Monday, May 6, 2013

Photograms That Aren't: Thomas Ruff at David Zwirner


David Zwirner recently showed two series of images by German photographer Thomas Ruff.  One set is derived from data gathered by satellites of the surface of Mars and relayed back to Earth. Ruff’s ma.r.s. photographs are appropriated from NASA’s website, then manipulated. Ruff adds color and enhances the texture and detail, so that the end result is a hybrid of photographic description and the artist’s imagination. The second body of work is called photograms. This work has been compared to that of Man Ray and Laszlo Moholy-Nagy. As someone who at times works with direct photography, I was curious to see these impressively large and refined images in person.


Thomas Ruff's installation at David Zwirner

Despite the title, they aren’t actually photograms. What Ruff has done is utilize a software program which replicates the projected path of light as it interacts with virtual objects. To the effect: if I put this virtual sphere here and this ribbon form there, and the light source is here, how would the light reflect, refract and bounce around those objects? Where would the shadows be cast? What if I move the light source here instead? All this is calculated with a few clicks of the mouse.

The better description then, is that these are simulated photograms. For a while, I wondered if the fact that these images are the result of a mathematical model rather than a physical interaction mattered. In theory, Ruff’s method permits a degree of complexity that would be very difficult to achieve working with physical objects. And because the images are digitally printed, he is free of the size limitations that usually – although not always -- constrain darkroom experimentation. And they are beautiful to look at.



Photogram by Man Ray

Photogram by Laszlo Moholy-Nagy


Thomas Ruff, photogram series

To the extent that these images are taken at face value as photograms, something is missing in Ruff's process: in effect, we have the end without the middle. The wonderful aspect of the photogram is you never know exactly how it is going to turn out. Results exists at the intersection of chance and control. Given any set up, there is of course a predictable range of possible outcomes, which you learn once you’ve tinkered around a bit. But in practice one often works without being able to predict a specific outcome. And, as anyone who has engaged in the practice will tell you, a good part of the work is to come up with a process that  will produce interesting images. A traditional photogram embodies an engagement with process, something which seems short-circuited in Ruff's work


Thomas Ruff, photogram series
Thomas Ruff, photogram series

I suppose one could argue that Ruff's photograms are really no different than a computer-generated dinosaur, an extension of what the special effects industry already does in film and television to a somewhat obscure photographic practice.  At worst, what we end up with is a sophisticated, cool, and tasteful form of computer illustration. For some, the degree of detachment and immateriality in this work may in fact be its charm. 

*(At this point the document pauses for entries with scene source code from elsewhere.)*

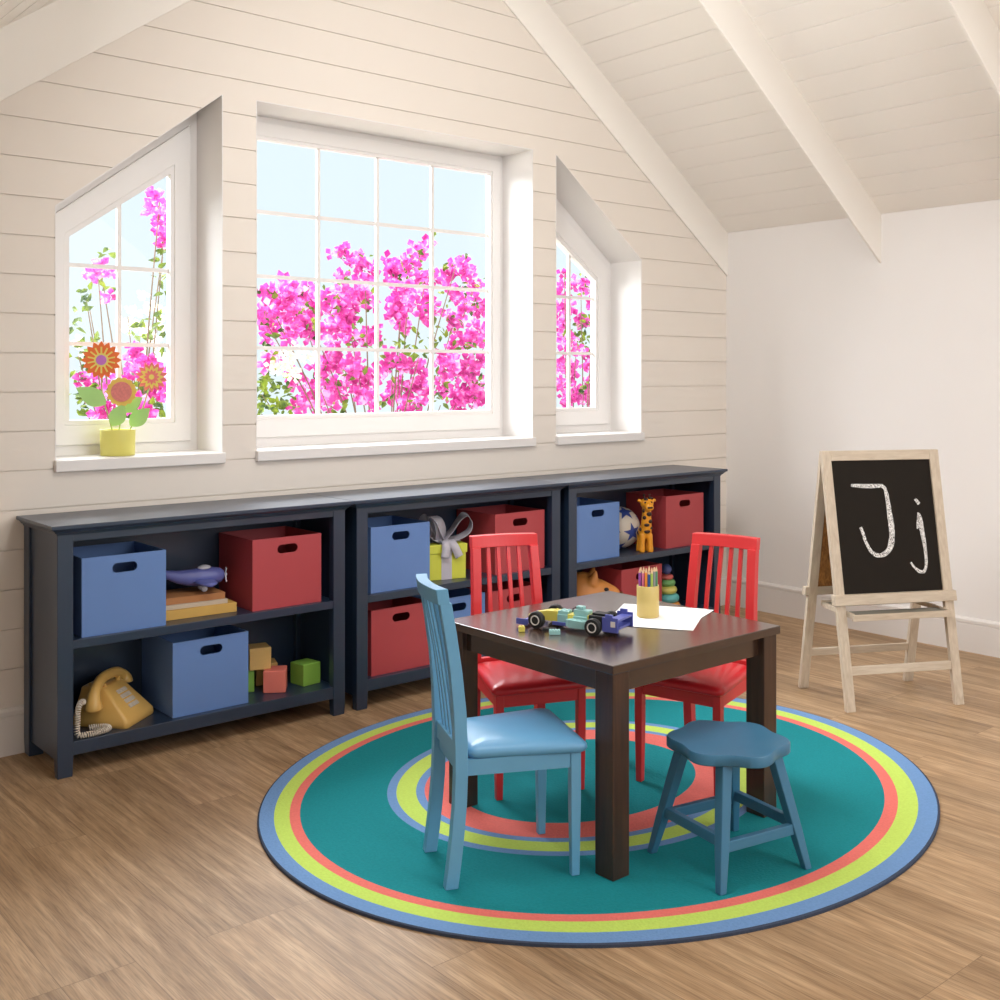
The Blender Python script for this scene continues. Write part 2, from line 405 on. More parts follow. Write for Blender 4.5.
# ------------------------------------------------------------------ bookcases
def make_bookcase(label):
    r = thing('bookcase', label, 'bookcase', (1.239, 3.85, 0), 0, 'navy bookcases under the windows')
    W_ = 1.101; pw = .052; yf = -.15; yb = .194
    def post(x0, x1, y0, y1):
        g = G(); t = .0018
        g.loft([[(x0+t,y0+t,0),(x1-t,y0+t,0),(x1-t,y1-t,0),(x0+t,y1-t,0)], [(x0,y0,.055),(x1,y0,.055),(x1,y1,.055),(x0,y1,.055)], [(x0,y0,.80),(x1,y0,.80),(x1,y1,.80),(x0,y1,.80)]], 0, False)
        return g.build('post', M_NAVY, r, bevel=.002)
    post(0, pw, yf, yf+.034); post(W_-pw, W_, yf, yf+.034)
    post(0, pw, yb-.055, yb); post(W_-pw, W_, yb-.055, yb)
    for x0, x1 in ((.008, .030), (W_-.030, W_-.008)):
        g = G(); g.box(x0, x1, yf+.03, yb-.05, .052, .805); g.build('side_panel', M_NAVY, r)
    g = G(); g.box(.02, W_-.02, yb-.034, yb-.022, .06, .80); g.build('back_panel', M_NAVY, r)
    g = G(); g.box(.028, W_-.028, yf+.004, yb-.03, .418, .4475); g.build('shelf', M_NAVY, r, bevel=.0015)
    g = G(); g.box(.028, W_-.028, yf+.004, yb-.03, .068, .1125); g.build('bottom_shelf', M_NAVY, r, bevel=.0015)
    g = G(); g.box(pw-.004, W_-pw+.004, yf+.004, yf+.026, .774, .80); g.build('top_rail', M_NAVY, r, bevel=.0015)
    g = G()
    def rect(o, z): return [(-o, yf-o, z), (W_+o, yf-o, z), (W_+o, yb, z), (-o, yb, z)]
    g.loft([rect(.002,.797), rect(.004,.803), rect(.010,.806), rect(.012,.811), rect(.019,.8175), rect(.019,.820)], 0, False)
    g.build('crown_moulding', M_NAVY, r)
    g = G(); g.loft([rect(.0245,.819), rect(.0263,.821), rect(.0263,.830), rect(.0245,.832)], 0, False); g.build('top', M_NAVY, r)
    return r
bc = make_bookcase('navy bookcase farthest left, holding a yellow telephone, books and toy blocks')
dup(bc, (2.394, 3.85, 0), 0, 'middle navy bookcase with a lime gift box on its upper shelf', 'navy bookcases under the windows')
dup(bc, (3.549, 3.85, 0), 0, 'navy bookcase in the room corner holding a star ball and giraffe toy', 'navy bookcases under the windows')
ZM, ZB = .4478, .1128

# ------------------------------------------------------------------ storage bins
def make_bin(mat, label, loc):
    w, d, h, t = .1465, .137, .264, .005
    g = G()
    g.box(-w, -w+t, -d+t, d-t, 0, h); g.box(w-t, w, -d+t, d-t, 0, h); g.box(-w, w, d-t, d, 0, h); g.box(-w+t, w-t, -d+t, d-t, 0, t)
    # front with an oblong hand hole
    hz = h-.044; N = 32; hole = []
    for k in range(N):
        a = 2*PI*(k+.5)/N; cx = .027 if math.cos(a) > 0 else -.027
        hole.append((cx+.0165*math.cos(a), hz+.0165*math.sin(a)))
    outer = []
    for x, z in hole:
        dx, dz = x, z-hz
        s = min((w/abs(dx)) if abs(dx) > 1e-6 else 1e9, ((h-hz)/dz) if dz > 0 else (hz/-dz if dz < 0 else 1e9))
        outer.append([dx*s, hz+dz*s])
    for cxz in ((w,h),(-w,h),(-w,0),(w,0)):
        i = min(range(N), key=lambda q: (outer[q][0]-cxz[0])**2+(outer[q][1]-cxz[1])**2); outer[i] = list(cxz)
    ring(g, [tuple(p) for p in outer], hole, -d, -d+t)
    o = g.build('storage_bin', mat); tag(o, label, 'storage bin', 'blue storage bins' if mat == M_BLUE else 'red storage bins', loc)
    return o
YB = 3.862
bb = make_bin(M_BLUE, 'blue bin at the left end of the upper shelf beside the books', (1.472, YB-.004, ZM))
rb = make_bin(M_RED, 'dark red bin right of the toy aeroplane on the upper shelf', (2.102, YB+.002, ZM))
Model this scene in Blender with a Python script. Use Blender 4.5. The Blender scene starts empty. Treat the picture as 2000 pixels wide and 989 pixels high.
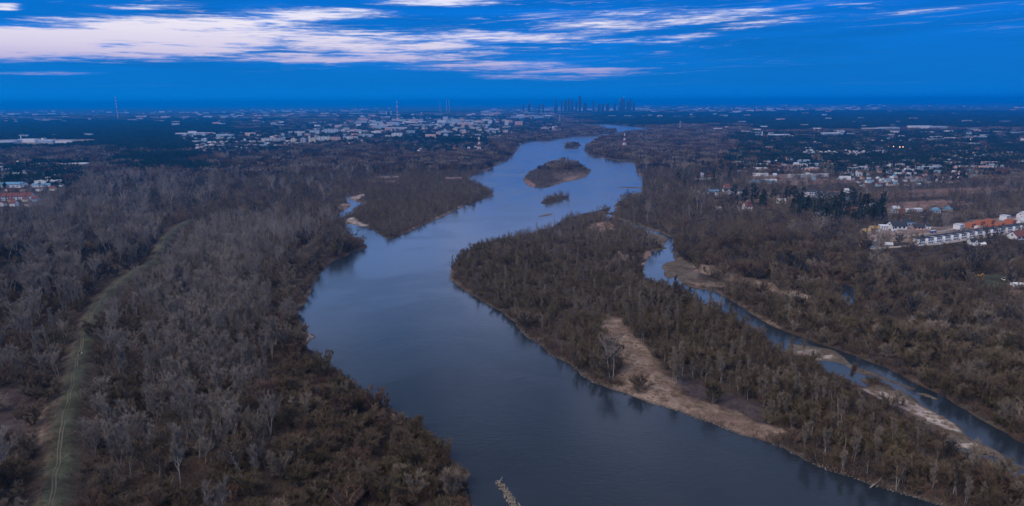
import bpy, math, random
import numpy as np
from mathutils import Vector, Matrix

random.seed(7)
RNG = np.random.default_rng(11)
SC = bpy.context.scene
COL = SC.collection
PI = math.pi

# ------------------------------------------------------------------ camera
CAM_H = 150.0
F = 1303.0                       # focal length in pixels of a 2000 px wide frame
PITCH = math.radians(12.78)
ROLL = math.radians(0.27)
fwd = np.array([0.0, math.cos(PITCH), -math.sin(PITCH)])
r0 = np.array([1.0, 0.0, 0.0])
u0 = np.array([0.0, math.sin(PITCH), math.cos(PITCH)])
RT = math.cos(ROLL) * r0 - math.sin(ROLL) * u0
UP = math.sin(ROLL) * r0 + math.cos(ROLL) * u0
CAM = np.array([0.0, 0.0, CAM_H])


def ground_at(px, py, z=0.0):
    """the ground point seen at a place of the photograph (2000 x 989)"""
    d = fwd + RT * ((px - 1000.0) / F) + UP * ((494.5 - py) / F)
    t = (z - CAM_H) / d[2]
    return CAM + d * t


def poly(*pts):
    return np.array([ground_at(x, y)[:2] for x, y in pts])


def to_px(P):
    """photograph position of points (N,3)"""
    v = np.asarray(P, float) - CAM
    w = v @ fwd
    w = np.where(np.abs(w) < 1e-6, 1e-6, w)
    return 1000 + F * (v @ RT) / w, 494.5 - F * (v @ UP) / w, w


cam = bpy.data.cameras.new('camera')
cam.sensor_width = 36.0
cam.lens = 36.0 * F / 2000.0
cam.clip_start = 1.0
cam.clip_end = 200000.0
camo = bpy.data.objects.new('camera', cam)
COL.objects.link(camo)
M = Matrix.Identity(4)
for i in range(3):
    M[i][0], M[i][1], M[i][2], M[i][3] = RT[i], UP[i], -fwd[i], CAM[i]
camo.matrix_world = M
SC.camera = camo


# ------------------------------------------------------------------ helpers
def lin(r, g, b):
    def f(c):
        c /= 255.0
        return c / 12.92 if c <= 0.04045 else ((c + 0.055) / 1.055) ** 2.4
    return (f(r), f(g), f(b))


def tag(o, label=None, cat=None, group=None, kind=None):
    if label: o['label'] = label
    if cat: o['category'] = cat
    if group: o['group'] = group
    if kind: o['kind'] = kind
    return o


def link(name, me, parent=None, mat=None):
    o = bpy.data.objects.new(name, me)
    COL.objects.link(o)
    if parent is not None: o.parent = parent
    if mat is not None and me is not None and len(me.materials) == 0: me.materials.append(mat)
    return o


def empty(name, loc, rz=0.0):
    o = bpy.data.objects.new(name, None)
    o.empty_display_size = 0.5
    COL.objects.link(o)
    o.location = loc
    o.rotation_euler = (0, 0, rz)
    return o


class Nodes:
    """small helper that writes node trees as expressions"""
    def __init__(s, tree):
        s.t = tree
        tree.nodes.clear()

    def n(s, typ, **kw):
        nd = s.t.nodes.new(typ)
        for k, v in kw.items(): setattr(nd, k, v)
        return nd

    def put(s, sock, v):
        if isinstance(v, bpy.types.NodeSocket): s.t.links.new(v, sock)
        elif v is not None:
            if hasattr(sock.default_value, '__len__') and not hasattr(v, '__len__'): v = [v] * len(sock.default_value)
            if hasattr(v, '__len__') and len(sock.default_value) == 4 and len(v) == 3: v = (*v, 1.0)
            sock.default_value = v

    def m(s, op, a, b=None, c=None, clamp=False):
        nd = s.n('ShaderNodeMath', operation=op, use_clamp=clamp)
        s.put(nd.inputs[0], a); s.put(nd.inputs[1], b)
        if c is not None: s.put(nd.inputs[2], c)
        return nd.outputs[0]

    def xyz(s, x, y, z=0.0):
        nd = s.n('ShaderNodeCombineXYZ')
        for k, v in enumerate((x, y, z)): s.put(nd.inputs[k], v)
        return nd.outputs[0]

    def sep(s, v):
        nd = s.n('ShaderNodeSeparateXYZ'); s.put(nd.inputs[0], v)
        return nd.outputs

    def noise(s, vec, scale, detail=4, rough=0.55, dist=0.0):
        nd = s.n('ShaderNodeTexNoise')
        s.put(nd.inputs['Vector'], vec); nd.inputs['Scale'].default_value = scale
        nd.inputs['Detail'].default_value = detail; nd.inputs['Roughness'].default_value = rough
        nd.inputs['Distortion'].default_value = dist
        return nd.outputs['Fac']

    def mix(s, f, a, b, mode='MIX'):
        nd = s.n('ShaderNodeMix', data_type='RGBA', blend_type=mode)
        s.put(nd.inputs[0], f); s.put(nd.inputs[6], a); s.put(nd.inputs[7], b)
        return nd.outputs[2]

    def ramp(s, f, stops, interp='LINEAR'):
        nd = s.n('ShaderNodeValToRGB')
        cr = nd.color_ramp; cr.interpolation = interp
        while len(cr.elements) < len(stops): cr.elements.new(0.5)
        for e, (p, c) in zip(cr.elements, stops): e.position = p; e.color = (*c, 1.0) if len(c) == 3 else c
        s.put(nd.inputs[0], f)
        return nd.outputs[0]

    def smooth(s, v, a, b, o0=0.0, o1=1.0):
        nd = s.n('ShaderNodeMapRange', interpolation_type='SMOOTHSTEP')
        s.put(nd.inputs[0], v)
        for k, x in zip((1, 2, 3, 4), (a, b, o0, o1)): nd.inputs[k].default_value = x
        return nd.outputs[0]


def material(name, color, rough=0.9, spec=0.2, var=0.12, scale=0.6, metal=0.0, rnd=0.0):
    """plain painted / mineral surface with a little procedural mottling"""
    m = bpy.data.materials.new(name); m.use_nodes = True
    N = Nodes(m.node_tree)
    tc = N.n('ShaderNodeTexCoord').outputs['Object']
    nz = N.noise(tc, scale, 5, 0.6)
    k = N.m('MULTIPLY_ADD', nz, 2 * var, 1 - var)
    if rnd:
        oi = N.n('ShaderNodeObjectInfo').outputs['Random']
        k = N.m('MULTIPLY', k, N.m('MULTIPLY_ADD', oi, 2 * rnd, 1 - rnd))
    c = N.mix(1.0, color, N.xyz(k, k, k), 'MULTIPLY')
    b = N.n('ShaderNodeBsdfPrincipled')
    N.put(b.inputs['Base Color'], c)
    b.inputs['Roughness'].default_value = rough
    b.inputs['Specular IOR Level'].default_value = spec
    b.inputs['Metallic'].default_value = metal
    out = N.n('ShaderNodeOutputMaterial')
    m.node_tree.links.new(b.outputs[0], out.inputs[0])
    return m


# ------------------------------------------------------------------ sky
def sky_pos(px, py):
    d = fwd + RT * ((px - 1000.0) / F) + UP * ((494.5 - py) / F)
    return math.atan2(d[0], d[1]), d[2] / math.hypot(d[0], d[1])


def build_world():
    w = bpy.data.worlds.new('World'); SC.world = w; w.use_nodes = True
    N = Nodes(w.node_tree)
    tc = N.n('ShaderNodeTexCoord').outputs['Generated']
    x, y, z = N.sep(tc)
    az = N.m('ARCTAN2', x, y)
    hor = N.m('SQRT', N.m('MAXIMUM', N.m('ADD', N.m('MULTIPLY', x, x), N.m('MULTIPLY', y, y)), 1e-6))
    el = N.m('DIVIDE', z, hor)
    # clear dusk air
    sky = N.n('ShaderNodeTexSky', sky_type='NISHITA', sun_disc=False)
    sky.sun_elevation = SUN_EL; sky.sun_rotation = SUN_ROT
    sky.altitude = 150; sky.air_density = 1.0; sky.dust_density = 1.0; sky.ozone_density = 3.0
    base = N.ramp(N.m('MULTIPLY', z, 1.0, clamp=True), SKY_STOPS, 'EASE')
    # a little darker to the side that faces away from the afterglow
    side = N.smooth(az, -0.7, 0.9)
    base = N.mix(N.m('MULTIPLY', side, N.smooth(el, 0.35, 0.12)), base, N.mix(1.0, base, (1.0, 0.86, 0.96), 'MULTIPLY'))
    # streaky cloud banks
    sl = N.m('ADD', el, N.m('MULTIPLY', az, -0.012))
    n1 = N.noise(N.xyz(N.m('MULTIPLY', az, 7.0), N.m('MULTIPLY', sl, 120.0), 3.1), 1.0, 9, 0.62, 0.5)
    n2 = N.noise(N.xyz(N.m('MULTIPLY', az, 26.0), N.m('MULTIPLY', sl, 330.0), 7.7), 1.0, 7, 0.6, 0.3)
    n3 = N.noise(N.xyz(N.m('MULTIPLY', az, 3.0), N.m('MULTIPLY', sl, 30.0), 1.7), 1.0, 4, 0.5, 0.2)
    nz = N.m('ADD', N.m('MULTIPLY', n1, 0.62), N.m('MULTIPLY', n2, 0.38))
    tot = None
    for cx, cy, hw, hh, wt, sp in CLOUDS:
        a0, e0 = sky_pos(cx, cy)
        a1, _ = sky_pos(cx + hw, cy); _, e1 = sky_pos(cx, cy - hh)
        a2, e2 = sky_pos(cx + hw, cy + sp * hw)
        sa, se, k = abs(a1 - a0), abs(e1 - e0), (e2 - e0) / (a2 - a0)
        da = N.m('SUBTRACT', az, a0)
        p = N.m('DIVIDE', da, sa)
        q = N.m('DIVIDE', N.m('SUBTRACT', N.m('SUBTRACT', el, e0), N.m('MULTIPLY', da, k)), se)
        g = N.m('EXPONENT', N.m('MULTIPLY', N.m('ADD', N.m('MULTIPLY', p, p), N.m('MULTIPLY', q, N.m('MULTIPLY', q, N.m('MULTIPLY', q, q)))), -1.0))
        g = N.m('MULTIPLY', g, wt)
        tot = g if tot is None else N.m('MAXIMUM', tot, g)
    v = N.m('ADD', tot, N.m('MULTIPLY', N.m('SUBTRACT', nz, 0.5), 3.4))
    n4 = N.noise(N.xyz(N.m('MULTIPLY', az, 60.0), N.m('MULTIPLY', sl, 560.0), 4.4), 1.0, 5, 0.65, 0.2)
    v = N.m('ADD', v, N.m('MULTIPLY', N.m('SUBTRACT', n4, 0.5), 0.55))
    br = N.m('MULTIPLY', N.smooth(v, 0.30, 1.02), N.smooth(tot, 0.04, 0.3))
    # thin high wisps between the banks
    wi = N.noise(N.xyz(N.m('MULTIPLY', az, 11.0), N.m('MULTIPLY', N.m('ADD', el, N.m('MULTIPLY', az, -0.03)), 190.0), 5.5), 1.0, 8, 0.66, 0.8)
    wm = N.m('MULTIPLY', N.smooth(el, 0.035, 0.075), N.m('MULTIPLY_ADD', N.smooth(az, 0.75, 0.1), 0.75, 0.25))
    wisp = N.m('MULTIPLY', N.m('MULTIPLY', N.smooth(N.m('ADD', wi, N.m('MULTIPLY', tot, 0.10)), 0.54, 0.76), wm), 0.55)
    br = N.m('MAXIMUM', br, N.m('MULTIPLY', wisp, N.smooth(n3, 0.40, 0.60)))
    warm = N.ramp(N.m('MULTIPLY', el, 6.0, clamp=True), [(0.0, lin(110, 120, 200)), (0.26, lin(176, 160, 204)), (0.42, lin(222, 206, 222)), (0.62, lin(244, 232, 236)), (1.0, lin(225, 228, 245))])
    veil = N.m('MULTIPLY', N.smooth(N.m('ADD', tot, N.m('MULTIPLY', N.m('SUBTRACT', n1, 0.5), 1.4)), 0.1, 0.9), 0.28)
    col = N.mix(veil, base, (0.17, 0.33, 0.80))
    col = N.mix(br, col, warm)
    # slow dark and light banks in the rest of the overcast
    bank = N.m('MULTIPLY_ADD', N.noise(N.xyz(N.m('MULTIPLY', az, 4.0), N.m('MULTIPLY', sl, 45.0), 9.0), 1.0, 6, 0.6, 0.4), 1.1, 0.44)
    bank = N.m('ADD', N.m('MULTIPLY', bank, N.smooth(el, 0.01, 0.08)), N.smooth(el, 0.08, 0.01))
    col = N.mix(N.m('SUBTRACT', 1.0, br), col, N.mix(1.0, col, N.xyz(bank, bank, bank), 'MULTIPLY'))
    a0, e0 = sky_pos(1690, 95)
    p = N.m('DIVIDE', N.m('SUBTRACT', az, a0), 0.26); q = N.m('DIVIDE', N.m('SUBTRACT', el, e0), 0.036)
    dk = N.m('EXPONENT', N.m('MULTIPLY', N.m('ADD', N.m('MULTIPLY', p, p), N.m('MULTIPLY', q, q)), -1.0))
    dk = N.m('MULTIPLY', dk, N.m('MULTIPLY_ADD', n1, 0.5, 0.05))
    col = N.mix(dk, col, (0.0, 0.085, 0.36))
    hi = N.noise(N.xyz(x, y, N.m('MULTIPLY', z, 3.0)), 5.0, 6, 0.6, 0.6)
    hk = N.m('MULTIPLY_ADD', N.smooth(hi, 0.36, 0.66), 0.75, 0.62)
    col = N.mix(N.m('MULTIPLY', N.m('MULTIPLY', N.smooth(hi, 0.46, 0.62), N.smooth(el, 0.148, 0.2)), 0.6), col, (0.78, 0.80, 1.10))
    hk = N.m('ADD', N.m('MULTIPLY', hk, N.smooth(el, 0.16, 0.4)), N.smooth(el, 0.4, 0.16))
    col = N.mix(1.0, col, N.xyz(hk, hk, hk), 'MULTIPLY')
    bg1 = N.n('ShaderNodeBackground'); N.put(bg1.inputs[0], col); bg1.inputs[1].default_value = 1.0
    bg2 = N.n('ShaderNodeBackground'); N.put(bg2.inputs[0], N.mix(1.0, sky.outputs[0], (0.05, 0.5, 1.0), 'MULTIPLY')); bg2.inputs[1].default_value = 0.02
    add = N.n('ShaderNodeAddShader')
    w.node_tree.links.new(bg1.outputs[0], add.inputs[0]); w.node_tree.links.new(bg2.outputs[0], add.inputs[1])
    out = N.n('ShaderNodeOutputWorld')
    w.node_tree.links.new(add.outputs[0], out.inputs[0])
    w.cycles.sampling_method = 'MANUAL'; w.cycles.sample_map_resolution = 512


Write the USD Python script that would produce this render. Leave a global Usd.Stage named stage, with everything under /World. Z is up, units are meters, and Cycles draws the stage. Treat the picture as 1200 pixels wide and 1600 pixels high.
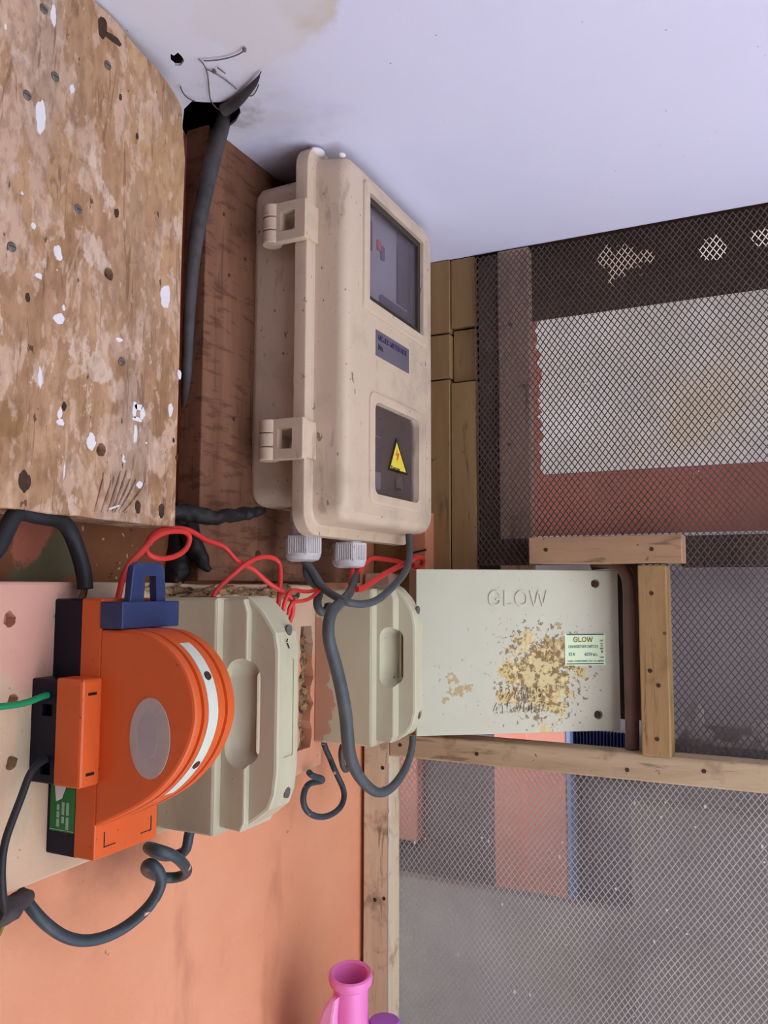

For another perspective, there’s an interesting discussion of the exhibition at the DLK Collection blog.  One point made in that discussion is that the size of this work is unprecedented. Compared to other forms of enlarged photography -- Gursky as one example, but there is a very very long list -- this is simply not true. I actually see the size as introducing a few problems. I assume that Ruff's intention is for the experience of looking at the prints to be immersive. Unfortunately, as the viewer moves closer to the work, the Plexiglas to which the prints are mounted generate enough reflections that it is very hard not to be aware of the surface of the Plexi and, then, what is behind you in the gallery. Another, more significant, disappointing aspect of the size is that when you do move closer, there is nothing more to see. In other words, no finer structure or detail or new perspective that was unavailable from further back. The size gives you nothing in terms of scale. (The ma.r.s. images, do in fact have that more, so the experience of part and whole is much richer in that series, although I don't find the ma.r.s. pictures as interesting visually as the photograms.)



Thomas Ruff, ma.r.s. series

There are lots of artists mining and re-presenting historically accepted forms. There are lots of artists scouring the internet for source material: from google maps to porn to all kinds of everyday applications of photography. In general, this seems like a quite reasonable, if somewhat obvious, thing to do. Ruff is one of the more facile and elegant of the recycler/mediators. What is missing is some reflexivity: what is the nature and effect of all this mediation? And what is its connection to how we live now?